De la plaisanterie à l'ironie, mon rire se charge d'amertume à mesure que je découvre ce nouveau pays où nous ne sommes toujours que de passage. Un trop-plein de chagrin déborde à la moindre goutte...
Lorsqu'il faut prier les pères de famille d'éteindre leur énième kretek au milieu du dortoir sans fenêtre du ferry, où toussent enfants et femmes enceintes ;
Lorsqu'il faut proposer en pleine nuit d'éteindre la télé au milieu d'un salon enfumé où le fermier lutte pour rester éveillé devant son émission préférée, ses petits-enfants enroulés dans un sommeil de plomb au creux de ses bras ;
Lorsque sur le pont d'un bateau dans une marée de plastique au milieu de l'eau il faut implorer aux passagers d'utiliser les beines sur le pont plutôt que la mer pour jeter leurs poubelles...
Télé, cigarettes, plastique... Industrie de la consommation qui polluent l'environnement et les mentalités, l'un dégradant l'autre.
Encore et toujours les fantômes de notre réalité hantent en fond d'écran la magie des rencontres.
Ceux de l'hyper-sécurité et de la déresponsabilisation pour l'hyperconsommation.
L'endormissement des masses pour le virtuel.
L'image sans besoin d'être sage...
Nous descendons le chemin qui accède à flanc de falaise au village de Sibaganding, au creux d'une des criques du lac Toba. Dans cet ancien cratère d'un volcan vieux de 70.000 ans, les résineux côtoient cocotiers, caféiers et fougères géantes, créant un paysage composite qui ferait penser à une forêt équatoriale sur les fjords de Norvège. Une beauté à 500m de fond.
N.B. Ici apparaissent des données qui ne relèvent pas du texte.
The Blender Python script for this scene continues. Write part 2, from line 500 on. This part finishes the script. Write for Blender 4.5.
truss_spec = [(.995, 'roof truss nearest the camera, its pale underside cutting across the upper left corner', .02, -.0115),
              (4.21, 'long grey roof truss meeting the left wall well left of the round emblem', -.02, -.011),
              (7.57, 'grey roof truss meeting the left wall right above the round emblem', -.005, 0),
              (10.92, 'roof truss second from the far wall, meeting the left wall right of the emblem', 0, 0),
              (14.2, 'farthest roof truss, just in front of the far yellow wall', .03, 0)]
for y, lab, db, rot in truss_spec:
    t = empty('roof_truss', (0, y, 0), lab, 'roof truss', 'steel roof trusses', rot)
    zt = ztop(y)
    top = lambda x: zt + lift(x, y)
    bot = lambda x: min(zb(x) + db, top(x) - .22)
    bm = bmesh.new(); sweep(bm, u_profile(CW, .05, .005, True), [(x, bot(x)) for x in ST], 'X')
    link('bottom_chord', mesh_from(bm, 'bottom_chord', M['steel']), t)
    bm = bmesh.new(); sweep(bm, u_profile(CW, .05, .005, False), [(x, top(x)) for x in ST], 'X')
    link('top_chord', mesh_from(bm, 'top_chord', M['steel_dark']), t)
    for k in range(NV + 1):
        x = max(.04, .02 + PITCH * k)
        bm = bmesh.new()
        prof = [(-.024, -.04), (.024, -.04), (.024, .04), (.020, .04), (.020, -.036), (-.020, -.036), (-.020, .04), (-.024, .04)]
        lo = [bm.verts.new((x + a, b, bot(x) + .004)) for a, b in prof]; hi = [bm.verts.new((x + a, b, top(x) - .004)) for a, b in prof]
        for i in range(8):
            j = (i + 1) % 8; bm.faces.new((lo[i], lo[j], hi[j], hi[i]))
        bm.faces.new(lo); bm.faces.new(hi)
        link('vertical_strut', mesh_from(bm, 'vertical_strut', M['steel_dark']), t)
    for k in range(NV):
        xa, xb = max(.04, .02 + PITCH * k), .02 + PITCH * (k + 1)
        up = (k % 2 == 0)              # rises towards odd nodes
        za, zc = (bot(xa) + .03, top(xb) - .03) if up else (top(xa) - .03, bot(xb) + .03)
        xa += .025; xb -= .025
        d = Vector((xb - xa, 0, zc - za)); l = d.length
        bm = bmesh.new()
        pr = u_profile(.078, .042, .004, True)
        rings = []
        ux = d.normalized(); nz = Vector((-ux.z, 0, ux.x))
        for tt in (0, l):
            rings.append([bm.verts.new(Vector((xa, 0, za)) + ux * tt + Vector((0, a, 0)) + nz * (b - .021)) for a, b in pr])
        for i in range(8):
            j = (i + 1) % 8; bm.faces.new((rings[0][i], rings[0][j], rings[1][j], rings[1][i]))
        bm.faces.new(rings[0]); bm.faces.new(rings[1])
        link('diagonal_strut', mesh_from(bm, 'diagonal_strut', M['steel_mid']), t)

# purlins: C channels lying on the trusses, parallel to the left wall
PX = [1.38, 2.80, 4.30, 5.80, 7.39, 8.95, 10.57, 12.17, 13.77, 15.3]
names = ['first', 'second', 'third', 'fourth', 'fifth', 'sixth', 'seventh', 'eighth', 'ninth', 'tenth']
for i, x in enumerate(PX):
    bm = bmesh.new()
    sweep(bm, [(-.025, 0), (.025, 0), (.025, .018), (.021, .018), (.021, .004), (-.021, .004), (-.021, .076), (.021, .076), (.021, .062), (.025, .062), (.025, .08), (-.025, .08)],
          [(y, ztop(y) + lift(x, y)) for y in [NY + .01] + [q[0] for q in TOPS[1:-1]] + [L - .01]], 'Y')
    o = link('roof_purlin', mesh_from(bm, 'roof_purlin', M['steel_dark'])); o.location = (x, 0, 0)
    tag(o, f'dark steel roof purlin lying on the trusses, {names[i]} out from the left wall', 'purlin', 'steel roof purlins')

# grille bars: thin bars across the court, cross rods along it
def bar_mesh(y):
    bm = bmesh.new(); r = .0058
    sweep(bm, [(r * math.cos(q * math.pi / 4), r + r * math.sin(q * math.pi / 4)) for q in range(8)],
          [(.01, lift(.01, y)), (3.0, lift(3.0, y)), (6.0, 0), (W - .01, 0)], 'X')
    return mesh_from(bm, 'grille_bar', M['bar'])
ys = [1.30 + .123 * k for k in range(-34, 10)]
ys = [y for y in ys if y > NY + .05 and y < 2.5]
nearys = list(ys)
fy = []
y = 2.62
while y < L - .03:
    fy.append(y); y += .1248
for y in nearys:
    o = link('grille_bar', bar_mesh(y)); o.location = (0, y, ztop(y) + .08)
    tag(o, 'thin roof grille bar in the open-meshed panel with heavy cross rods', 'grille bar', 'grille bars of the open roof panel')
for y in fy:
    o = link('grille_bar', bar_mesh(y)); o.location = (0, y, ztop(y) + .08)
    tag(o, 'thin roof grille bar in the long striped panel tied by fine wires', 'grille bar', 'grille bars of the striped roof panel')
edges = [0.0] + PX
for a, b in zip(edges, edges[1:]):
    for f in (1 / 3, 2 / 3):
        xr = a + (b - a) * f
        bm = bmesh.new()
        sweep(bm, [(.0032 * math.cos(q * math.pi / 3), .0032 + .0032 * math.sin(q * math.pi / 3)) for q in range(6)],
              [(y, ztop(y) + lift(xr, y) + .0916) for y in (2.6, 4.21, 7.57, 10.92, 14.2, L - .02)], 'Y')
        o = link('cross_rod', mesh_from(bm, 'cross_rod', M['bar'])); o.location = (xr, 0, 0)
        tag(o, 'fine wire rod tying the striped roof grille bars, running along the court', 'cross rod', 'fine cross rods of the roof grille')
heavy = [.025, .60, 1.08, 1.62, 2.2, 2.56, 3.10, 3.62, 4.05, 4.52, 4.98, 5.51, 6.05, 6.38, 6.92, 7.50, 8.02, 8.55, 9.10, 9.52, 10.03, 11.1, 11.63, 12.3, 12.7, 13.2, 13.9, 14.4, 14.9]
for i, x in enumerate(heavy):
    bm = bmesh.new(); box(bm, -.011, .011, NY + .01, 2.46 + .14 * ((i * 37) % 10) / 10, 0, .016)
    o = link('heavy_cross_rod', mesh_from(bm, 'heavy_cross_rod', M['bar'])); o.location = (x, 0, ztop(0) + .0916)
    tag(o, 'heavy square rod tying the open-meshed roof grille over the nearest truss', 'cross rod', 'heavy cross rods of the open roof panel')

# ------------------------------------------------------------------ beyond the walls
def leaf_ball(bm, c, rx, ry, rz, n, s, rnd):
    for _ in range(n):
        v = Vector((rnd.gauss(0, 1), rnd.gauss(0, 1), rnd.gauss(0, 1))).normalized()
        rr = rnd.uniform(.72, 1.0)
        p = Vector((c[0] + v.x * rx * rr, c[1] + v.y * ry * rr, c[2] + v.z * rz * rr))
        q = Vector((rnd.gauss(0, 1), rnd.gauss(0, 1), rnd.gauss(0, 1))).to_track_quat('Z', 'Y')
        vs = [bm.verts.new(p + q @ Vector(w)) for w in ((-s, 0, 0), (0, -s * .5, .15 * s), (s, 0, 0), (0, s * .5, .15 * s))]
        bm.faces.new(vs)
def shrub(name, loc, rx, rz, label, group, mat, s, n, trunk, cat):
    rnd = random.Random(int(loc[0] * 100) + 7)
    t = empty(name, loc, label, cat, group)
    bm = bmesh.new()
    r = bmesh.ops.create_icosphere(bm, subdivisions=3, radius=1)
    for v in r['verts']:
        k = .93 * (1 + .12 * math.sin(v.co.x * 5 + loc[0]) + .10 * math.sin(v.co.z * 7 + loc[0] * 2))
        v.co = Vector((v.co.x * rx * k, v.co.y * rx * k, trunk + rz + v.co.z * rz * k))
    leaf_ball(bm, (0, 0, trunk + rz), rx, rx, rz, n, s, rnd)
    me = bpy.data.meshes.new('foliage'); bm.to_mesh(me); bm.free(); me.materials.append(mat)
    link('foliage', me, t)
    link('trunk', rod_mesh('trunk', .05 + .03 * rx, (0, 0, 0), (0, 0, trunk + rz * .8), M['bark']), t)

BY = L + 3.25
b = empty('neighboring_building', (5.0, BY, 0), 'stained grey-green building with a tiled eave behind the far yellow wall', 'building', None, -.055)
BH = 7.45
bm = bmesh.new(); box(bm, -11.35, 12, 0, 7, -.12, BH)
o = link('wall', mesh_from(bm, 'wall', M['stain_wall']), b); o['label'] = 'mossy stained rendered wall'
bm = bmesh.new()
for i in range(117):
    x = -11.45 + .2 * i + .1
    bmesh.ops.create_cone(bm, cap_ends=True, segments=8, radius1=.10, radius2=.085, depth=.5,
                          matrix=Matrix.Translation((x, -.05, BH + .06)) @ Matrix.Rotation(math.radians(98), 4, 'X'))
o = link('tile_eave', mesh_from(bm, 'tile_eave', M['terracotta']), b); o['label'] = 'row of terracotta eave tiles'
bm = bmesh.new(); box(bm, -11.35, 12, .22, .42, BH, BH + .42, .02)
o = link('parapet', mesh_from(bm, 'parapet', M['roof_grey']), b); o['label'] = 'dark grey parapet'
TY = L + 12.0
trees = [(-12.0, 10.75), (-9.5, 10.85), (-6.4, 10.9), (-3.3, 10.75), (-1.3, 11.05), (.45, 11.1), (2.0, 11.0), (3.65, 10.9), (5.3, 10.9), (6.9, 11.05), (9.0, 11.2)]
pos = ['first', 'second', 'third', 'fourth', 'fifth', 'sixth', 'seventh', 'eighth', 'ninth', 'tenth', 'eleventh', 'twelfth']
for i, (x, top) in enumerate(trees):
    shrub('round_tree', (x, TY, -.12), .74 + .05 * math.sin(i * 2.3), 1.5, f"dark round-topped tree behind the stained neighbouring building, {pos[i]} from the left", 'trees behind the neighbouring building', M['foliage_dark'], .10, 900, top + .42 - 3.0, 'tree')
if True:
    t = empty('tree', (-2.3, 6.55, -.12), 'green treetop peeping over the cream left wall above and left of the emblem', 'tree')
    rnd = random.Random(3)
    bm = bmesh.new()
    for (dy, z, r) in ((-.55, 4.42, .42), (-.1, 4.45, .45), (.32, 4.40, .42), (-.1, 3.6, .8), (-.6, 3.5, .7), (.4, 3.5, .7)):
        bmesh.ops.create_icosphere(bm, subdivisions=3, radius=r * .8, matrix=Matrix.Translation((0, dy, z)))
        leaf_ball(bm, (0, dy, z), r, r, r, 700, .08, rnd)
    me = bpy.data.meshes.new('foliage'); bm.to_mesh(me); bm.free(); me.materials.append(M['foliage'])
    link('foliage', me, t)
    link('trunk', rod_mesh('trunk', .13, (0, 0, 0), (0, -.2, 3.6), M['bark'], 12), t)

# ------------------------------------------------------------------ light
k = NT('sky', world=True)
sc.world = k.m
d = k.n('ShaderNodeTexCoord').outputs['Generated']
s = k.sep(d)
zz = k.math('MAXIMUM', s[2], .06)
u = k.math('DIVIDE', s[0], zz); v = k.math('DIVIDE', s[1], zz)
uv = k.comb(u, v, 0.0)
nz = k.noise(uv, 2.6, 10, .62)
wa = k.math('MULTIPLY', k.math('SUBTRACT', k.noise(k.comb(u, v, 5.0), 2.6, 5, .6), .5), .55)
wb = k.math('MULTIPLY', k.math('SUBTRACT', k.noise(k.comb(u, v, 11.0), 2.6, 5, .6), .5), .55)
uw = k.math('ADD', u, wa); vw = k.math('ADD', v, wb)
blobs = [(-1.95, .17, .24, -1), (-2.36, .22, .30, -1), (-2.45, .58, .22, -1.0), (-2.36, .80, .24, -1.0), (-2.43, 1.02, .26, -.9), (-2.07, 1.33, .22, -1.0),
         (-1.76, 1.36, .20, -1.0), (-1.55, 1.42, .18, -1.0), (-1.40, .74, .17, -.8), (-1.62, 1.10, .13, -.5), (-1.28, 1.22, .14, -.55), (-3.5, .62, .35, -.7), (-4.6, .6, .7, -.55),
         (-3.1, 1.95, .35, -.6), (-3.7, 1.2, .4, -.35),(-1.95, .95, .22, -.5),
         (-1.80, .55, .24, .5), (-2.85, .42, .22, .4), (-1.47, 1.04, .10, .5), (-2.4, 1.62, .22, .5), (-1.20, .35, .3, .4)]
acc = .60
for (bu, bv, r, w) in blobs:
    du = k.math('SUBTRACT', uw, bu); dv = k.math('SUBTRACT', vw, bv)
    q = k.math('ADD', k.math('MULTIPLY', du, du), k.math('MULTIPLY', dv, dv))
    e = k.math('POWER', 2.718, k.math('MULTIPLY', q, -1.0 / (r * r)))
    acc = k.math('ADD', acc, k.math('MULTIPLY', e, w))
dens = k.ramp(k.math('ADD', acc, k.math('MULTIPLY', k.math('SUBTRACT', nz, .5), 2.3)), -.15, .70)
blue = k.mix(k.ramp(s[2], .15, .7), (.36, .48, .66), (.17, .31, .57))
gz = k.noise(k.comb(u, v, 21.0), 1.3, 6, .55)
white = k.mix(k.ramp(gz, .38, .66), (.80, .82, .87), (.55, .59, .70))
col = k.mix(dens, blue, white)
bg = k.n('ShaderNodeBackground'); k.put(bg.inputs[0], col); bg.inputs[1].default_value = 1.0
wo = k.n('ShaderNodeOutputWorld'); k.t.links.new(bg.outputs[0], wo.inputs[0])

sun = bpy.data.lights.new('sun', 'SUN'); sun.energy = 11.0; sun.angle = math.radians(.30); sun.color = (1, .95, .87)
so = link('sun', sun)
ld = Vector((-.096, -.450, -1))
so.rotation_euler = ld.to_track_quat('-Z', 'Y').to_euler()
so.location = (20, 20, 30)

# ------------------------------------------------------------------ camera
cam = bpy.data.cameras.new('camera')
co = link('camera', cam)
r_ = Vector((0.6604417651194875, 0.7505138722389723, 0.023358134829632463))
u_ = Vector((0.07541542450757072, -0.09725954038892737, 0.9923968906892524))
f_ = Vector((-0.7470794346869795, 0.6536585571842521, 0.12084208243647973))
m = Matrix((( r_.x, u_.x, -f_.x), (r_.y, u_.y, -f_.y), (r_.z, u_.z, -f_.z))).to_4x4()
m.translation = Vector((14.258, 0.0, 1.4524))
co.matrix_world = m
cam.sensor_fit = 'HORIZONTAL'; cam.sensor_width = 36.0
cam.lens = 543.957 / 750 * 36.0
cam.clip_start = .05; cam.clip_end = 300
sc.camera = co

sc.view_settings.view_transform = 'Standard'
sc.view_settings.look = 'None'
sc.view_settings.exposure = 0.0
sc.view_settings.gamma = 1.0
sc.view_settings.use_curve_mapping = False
Nous trouvons la maison de Mikael où nous sommes invités : une imposante masure en bois sculptée sous le règne de son arrière grand-père, alors roi du village à l'époque coloniale hollandaise. Jeune héritier d'une immense propriété englobant le village, la crique et les jungles en surplomb, il revient tout juste sur ces terres pour en reprendre la gestion et préserver la côte du développement touristique massif qu'un de ses oncles et les élus locaux, addicts de la corruption, ont laissé s'installer.
Entre ses allers et retours à la cour de justice, à la préfecture et au centre de police, il nous présente le potentiel des terres dont il dispose et recueille nos conseils avec attention. Du type d'accueil touristique à la production agricole, je mesure peu à peu l'ampleur des défis qu'il lui faudra relever pour assoir sa légitimité et concrétiser ses projets : fouiller dans les archives pour distinguer les descendants des serfs de ces aïeux et réclamer un loyer aux autres familles illégales dans le village, argumenter sur les risques de glissement de terrain pour démanteler les 60 cafés en construction sur le bord de route à flanc de falaise, aider les villageois qui viennent quémander une faveur à ce fils de roi... Le tout en accusant leur méfiance et leurs coups fourrés et en continuant de leur expliquer l'intérêt du développement local qu'il propose, sa durabilité environnementale et ses retombées financières pour le village.
Ici comme ailleurs, celui qui pense local et durable sans grand profit se fait traiter de fou et accuse la défiance des autres.
Ici comme ailleurs, le manque d'éducation populaire rend vain tout argument en faveur de l'environnement et du développement local. Des propos vides de sens comparés à l'attrait pour le monde citadin, son mirage de confort qui occulte une qualité de vie détériorée, alliant stress, pollution et mauvaise alimentation.
Ici comme ailleurs, je vois combien il y a à faire, et combien sont ceux qui remontent leurs manches et ont besoin d'aide et de conseil. La société est devenue complexe, et il faudrait les spécialistes de tous les domaines pour concrétiser de simples projets.
Nous refaisons le monde dans cette petite crique du lac Toba tandis que, se passant la guitare à tour de bras, jeunes et vieux se retrouvent de nouveau le soir au-delà des querelles du jour et chantonnent en cœur les chansons batak. Du rire au fou-rire, les larmes montent aux yeux de tous à mesure que les verres de touak se vident, signant ainsi nos souvenirs du village de ce fils de roi Sinaga.
Il nous faudra la journée pour remonter l'ancien cratère jusqu'à 2000 mètres d'altitude, et une seconde pour descendre progressivement le cône de ce volcan qui s'arrête à la mer.
Nous embarquons sur un ferry pour l'île de Nias, au large de la côte ouest.
Les "Yahowou!" timides mais enjoués prennent le relais des audacieux "Oras!" batak.
Nias. Paradis des surfeurs avec de longues vagues qui peuvent atteindre 3 à 4 m de hauteur et paradis du naturaliste avec une faune et une flore des plus insolites. Les deux nous fascinent.
Du boa à la tête fraîchement coupée par un chasseur, au crocodile en pleine sieste sur le rocher à l'embouchure d'une ravine, nous échouons dans une hutte en bambou d'où nous observons des australiens surfer au milieu des tortues de mer et esquiver les coraux multicolores qui se dévoilent au gré des vagues. Autant fiers que rassurés par le peu d'écorchures que Xavier rapporte de sa première vague de "world class", nous reprenons la contemplation de ce spectacle, alors que le soleil se couche sur les miroirs féériques des eaux tropicales.